Walkman, You are so right Google should have hired them, but they didn't. So I guess I know who Microsoft and Yahoo are going to try to hire. An enemy of my enemy is my friend. These are exciting days for SEO's.

BigDave




msg:77481
 8:01 am on Jan 21, 2005 (gmt 0)

You are so right Google should have hired them

Why?

You hire people for their talent and if they can fit in. They demonstrated enough talent to get looked at, which is a trick in itself.

Google doesn't have to hire everyone with talent. They need to hire the right talent.
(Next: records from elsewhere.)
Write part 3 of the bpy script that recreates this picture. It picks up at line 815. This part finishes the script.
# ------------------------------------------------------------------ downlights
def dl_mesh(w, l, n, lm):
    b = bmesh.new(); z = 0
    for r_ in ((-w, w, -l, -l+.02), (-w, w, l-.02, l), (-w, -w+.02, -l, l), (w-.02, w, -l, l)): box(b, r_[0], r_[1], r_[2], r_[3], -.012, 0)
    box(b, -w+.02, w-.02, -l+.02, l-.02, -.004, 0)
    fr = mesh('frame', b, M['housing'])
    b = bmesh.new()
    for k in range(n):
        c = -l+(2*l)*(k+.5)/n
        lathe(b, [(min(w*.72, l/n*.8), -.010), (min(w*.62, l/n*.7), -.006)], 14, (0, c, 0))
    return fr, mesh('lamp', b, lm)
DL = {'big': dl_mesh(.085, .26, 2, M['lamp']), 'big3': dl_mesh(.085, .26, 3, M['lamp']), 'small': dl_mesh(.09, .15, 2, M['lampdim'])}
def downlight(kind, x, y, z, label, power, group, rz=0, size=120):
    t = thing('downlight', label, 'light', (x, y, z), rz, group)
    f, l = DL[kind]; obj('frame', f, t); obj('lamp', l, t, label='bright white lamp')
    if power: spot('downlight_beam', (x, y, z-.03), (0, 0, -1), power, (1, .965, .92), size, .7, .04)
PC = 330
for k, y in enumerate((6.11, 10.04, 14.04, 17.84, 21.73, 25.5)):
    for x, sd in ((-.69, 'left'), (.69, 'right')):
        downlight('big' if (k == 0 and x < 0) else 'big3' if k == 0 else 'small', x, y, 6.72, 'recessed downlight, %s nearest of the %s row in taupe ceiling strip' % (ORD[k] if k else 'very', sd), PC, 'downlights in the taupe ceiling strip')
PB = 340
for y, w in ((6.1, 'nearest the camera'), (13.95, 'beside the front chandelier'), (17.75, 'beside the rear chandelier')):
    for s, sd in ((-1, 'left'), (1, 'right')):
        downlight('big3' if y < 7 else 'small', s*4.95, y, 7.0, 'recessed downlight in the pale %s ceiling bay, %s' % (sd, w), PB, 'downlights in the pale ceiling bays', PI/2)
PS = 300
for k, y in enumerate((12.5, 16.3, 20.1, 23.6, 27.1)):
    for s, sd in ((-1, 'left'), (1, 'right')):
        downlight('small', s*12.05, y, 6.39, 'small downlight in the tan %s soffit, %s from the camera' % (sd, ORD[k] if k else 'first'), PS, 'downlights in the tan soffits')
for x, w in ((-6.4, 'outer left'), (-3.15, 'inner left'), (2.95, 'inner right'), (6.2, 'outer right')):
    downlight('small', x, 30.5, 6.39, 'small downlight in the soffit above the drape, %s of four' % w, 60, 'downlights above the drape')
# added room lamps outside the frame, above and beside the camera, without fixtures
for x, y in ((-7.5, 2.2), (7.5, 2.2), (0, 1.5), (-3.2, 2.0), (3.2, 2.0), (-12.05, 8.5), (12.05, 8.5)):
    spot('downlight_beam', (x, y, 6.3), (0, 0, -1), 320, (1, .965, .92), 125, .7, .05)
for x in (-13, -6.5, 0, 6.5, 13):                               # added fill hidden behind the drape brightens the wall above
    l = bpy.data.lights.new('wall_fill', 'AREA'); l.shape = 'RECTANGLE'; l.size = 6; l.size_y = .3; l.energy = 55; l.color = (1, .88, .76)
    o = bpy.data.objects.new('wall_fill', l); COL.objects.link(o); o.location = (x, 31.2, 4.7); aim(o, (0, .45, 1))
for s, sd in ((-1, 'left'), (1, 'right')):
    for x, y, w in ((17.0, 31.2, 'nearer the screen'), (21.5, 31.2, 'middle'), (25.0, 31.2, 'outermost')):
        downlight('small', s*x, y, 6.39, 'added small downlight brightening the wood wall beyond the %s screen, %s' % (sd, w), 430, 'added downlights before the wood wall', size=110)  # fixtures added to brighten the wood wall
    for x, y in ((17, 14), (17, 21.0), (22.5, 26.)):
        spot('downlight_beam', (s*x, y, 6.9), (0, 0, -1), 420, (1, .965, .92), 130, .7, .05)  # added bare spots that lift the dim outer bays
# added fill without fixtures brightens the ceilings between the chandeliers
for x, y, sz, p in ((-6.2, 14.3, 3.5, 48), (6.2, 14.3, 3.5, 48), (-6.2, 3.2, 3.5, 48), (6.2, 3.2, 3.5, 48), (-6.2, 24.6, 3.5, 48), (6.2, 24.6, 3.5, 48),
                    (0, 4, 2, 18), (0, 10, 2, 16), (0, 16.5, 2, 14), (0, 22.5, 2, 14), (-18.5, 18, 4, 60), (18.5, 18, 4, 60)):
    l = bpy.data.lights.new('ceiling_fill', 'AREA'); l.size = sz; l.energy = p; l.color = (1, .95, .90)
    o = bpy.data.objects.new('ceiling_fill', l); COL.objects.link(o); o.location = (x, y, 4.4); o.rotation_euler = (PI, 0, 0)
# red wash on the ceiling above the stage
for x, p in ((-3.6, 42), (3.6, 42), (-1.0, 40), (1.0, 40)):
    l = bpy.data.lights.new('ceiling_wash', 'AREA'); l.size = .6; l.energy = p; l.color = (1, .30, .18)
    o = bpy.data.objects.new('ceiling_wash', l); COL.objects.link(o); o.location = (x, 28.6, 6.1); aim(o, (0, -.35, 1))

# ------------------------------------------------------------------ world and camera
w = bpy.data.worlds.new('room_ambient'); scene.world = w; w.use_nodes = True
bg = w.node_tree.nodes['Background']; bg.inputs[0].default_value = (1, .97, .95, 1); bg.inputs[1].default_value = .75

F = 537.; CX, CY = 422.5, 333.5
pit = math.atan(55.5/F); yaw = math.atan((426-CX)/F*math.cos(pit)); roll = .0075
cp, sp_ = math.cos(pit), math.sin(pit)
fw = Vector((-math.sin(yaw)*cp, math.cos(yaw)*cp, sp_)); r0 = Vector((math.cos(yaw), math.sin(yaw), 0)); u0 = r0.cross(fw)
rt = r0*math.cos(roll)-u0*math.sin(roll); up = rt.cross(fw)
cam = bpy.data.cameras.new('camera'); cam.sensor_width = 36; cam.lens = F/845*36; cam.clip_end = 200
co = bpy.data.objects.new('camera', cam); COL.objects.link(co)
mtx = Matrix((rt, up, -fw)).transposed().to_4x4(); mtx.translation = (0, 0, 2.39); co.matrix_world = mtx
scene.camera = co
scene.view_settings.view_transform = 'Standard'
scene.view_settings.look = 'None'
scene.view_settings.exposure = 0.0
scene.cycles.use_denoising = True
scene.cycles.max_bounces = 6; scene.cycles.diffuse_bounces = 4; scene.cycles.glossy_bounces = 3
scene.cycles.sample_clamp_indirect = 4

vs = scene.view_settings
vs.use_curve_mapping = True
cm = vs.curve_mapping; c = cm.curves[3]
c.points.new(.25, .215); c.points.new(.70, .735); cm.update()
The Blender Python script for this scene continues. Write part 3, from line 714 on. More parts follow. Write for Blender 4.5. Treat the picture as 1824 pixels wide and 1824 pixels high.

I seem to recall that they did hire a couple of people that came up with cool API applications.

walkman




msg:77482
 8:13 am on Jan 21, 2005 (gmt 0)

"You hire people for their talent and if they can fit in. They demonstrated enough talent to get looked at, which is a trick in itself. "

Another good point. Maybe they'll hire though, we don't know yet, or maybe what they did isn't that hard at all. I know this much, having too many smart (or "the best") people does not guarantee success. We see that constantly in sports. That said, I rather have smarter people around me, and the good news is that it doesn't take much to be "smarter". ;)

rfgdxm1




msg:77483
 5:24 pm on Jan 21, 2005 (gmt 0)

>You will notice that they only brought in those that were not malicious, only those that were creative outside the rules. They basically follow the second clause in the "hacker ethic" entry in the jargon file

>2. The belief that system-cracking for fun and exploration is ethically OK as long as the cracker commits no theft, vandalism, or breach of confidentiality.

I myself am such a hacker. I've discovered all sorts of securities holes in ISPs. One really bad, and in an ISP whose name anyone in the US would know. I contacted the appropriate sysadmins (making sure it was the top sysadmins and not some low level tech person who might not be honest), detailed the problem, and even gave him the code fix to close this security hole.

The best terminology for people who use hacking skills with bad intent is "cracker". The media often gets this wrong, and uses "hacker" instead. Hackers are the Good Guys. The Internet survives only because most people aren't evil. Most security problems are first found by honest hackers who report them and get them fixed before the crackers do.

BigDave




msg:77484
 6:42 pm on Jan 21, 2005 (gmt 0)

Actually, all cracking is cracking, whether done with good or bad intent.

Hackers sometimes crack, and some cracks are good hacks, but hacking and cracking are distinct activities.

A hack is 'an appropriate application of ingenuity'. Hardware hackers are those that come up with a simple circuit to replace a much more complex circuit.

Software hackers do the same thing with code. They generally, but not always, are drawn to system and scientific programming.

Search engines are an area that would be of interest to hackers on many levels, including hardware hackers. Just think about the custom servers that google puts together. And a hack that saves a few clock cycles in a search routine could save the company quite a bit of money and speed up searching for the user.

TNJed




msg:77485
 7:12 pm on Jan 21, 2005 (gmt 0)

Google has been placing full page ads in the monthly MENSA magazine which are actually "brainteasers." If you figure out the puzzle and attach the answer to your resume, according to the ad, your resume goes to the top of the stack.

Who knows how much it could help but I love that kind of style.

razinkane




msg:77486
 3:14 am on Jan 23, 2005 (gmt 0)

Gee I tried the "Can you draw ad", But I skipped the Mensa ad for Google. But the seamonkeys were a bonus!